Ex-Work and Pensions minister Helen Goodman said that there had been a panic to get women into high-profile, "visible" positions.

As a result, she said posts were awarded to candidates who did not have the "depth of experience" needed.

Experts said they could not comment on her specific claims but said that the evidence was that women were still not getting the most senior jobs in Whitehall.

Her comments are not the first time that Ms Goodman has ignited controversy.

Earlier this year she suggested that Labour members should back Yvette Cooper as their leader because she was a working mother.

Critics claimed the move was an attack on another candidate, Liz Kendall, who does not have children, something Ms Goodman has denied.

Questioning City regulators about the collapse of Halifax Bank of Scotland (HBOS) as a member of the Commons Treasury Select Committee last week, Ms Goodman asked if part of the bank's problems had been linked to senior appointments because "the City came late to the issue of gender balance in visible positions?

“And was then desperately looking for people and was maybe appointing people who did not have the depth of experience which they needed to have?"

She added: “I say in parenthesis that I know that happened in Whitehall.”

Speaking afterwards, Ms Goodman told The Herald: “At around the same time (as the HBOS collapse) I can remember having a conversation with someone very senior person in the Foreign Office who was saying that they were under pressure to appoint women as ambassadors around the world.”

Ms Goodman said that the problem was that senior managers “had not been thinking about managing these (women's) careers.

“You can find that people are perfectly capable, but sometimes they lack the experience or skills that you need to have.

"And you are not doing the organisation or (the women) themselves any favours by appointing them.”
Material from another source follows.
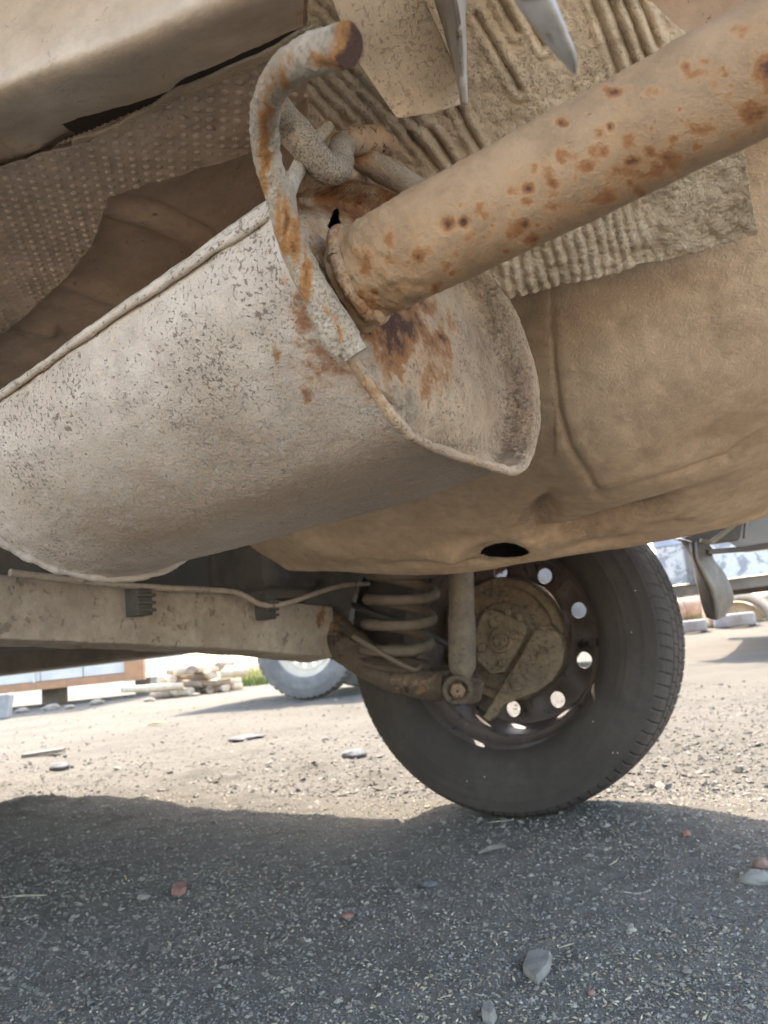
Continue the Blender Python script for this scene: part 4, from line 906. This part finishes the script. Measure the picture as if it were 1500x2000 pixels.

“It is no good panicking and appointing some bright 45-year-old," added Ms Goodman, who was a Work and Pensions minister in the last Labour government and a civil servant in the Treasury before entering frontline politics.

"You need to look at (building) their career from they are 28.”

Dr Catherine Haddon, an author and fellow at the Institute for Government think tank, said that her research had shown that women were still not getting top Whitehall jobs.]

While the Civil Service as a whole is 53 per cent female, women hold just over a third of senior posts and less than 20 per cent of permanent secretaries.

Dr Haddon: “Whitehall’s most senior figures are still much more likely to be men, despite the fact that today’s civil service is made up of more women.

"The experience of women in Whitehall over the last 30 years shows that senior officials and ministers need to consider the culture of its senior ranks, and the attributes it rewards, if it is to increase the number of women in top roles.

“Our research shows that most senior jobs in government have also never been held by a woman, including the head of the civil service itself.

"A woman has never been the top official in charge of the Treasury or Foreign Office, and of the 12 principal private secretaries to the Prime Minister since 1983, all have been men.”

Last year Ms Goodman was also accused of sexism after she described female cabinet ministers as “puppets” whose wardrobes were the most interesting thing about them.

She later deleted the tweet insisting it had been meant as light-hearted.

She also sparked fury, following comments by the English Health Secretary on his wife's home country of China, when she tweeted: “If China is so great, why did @Jeremy_Hunt's wife come to England?"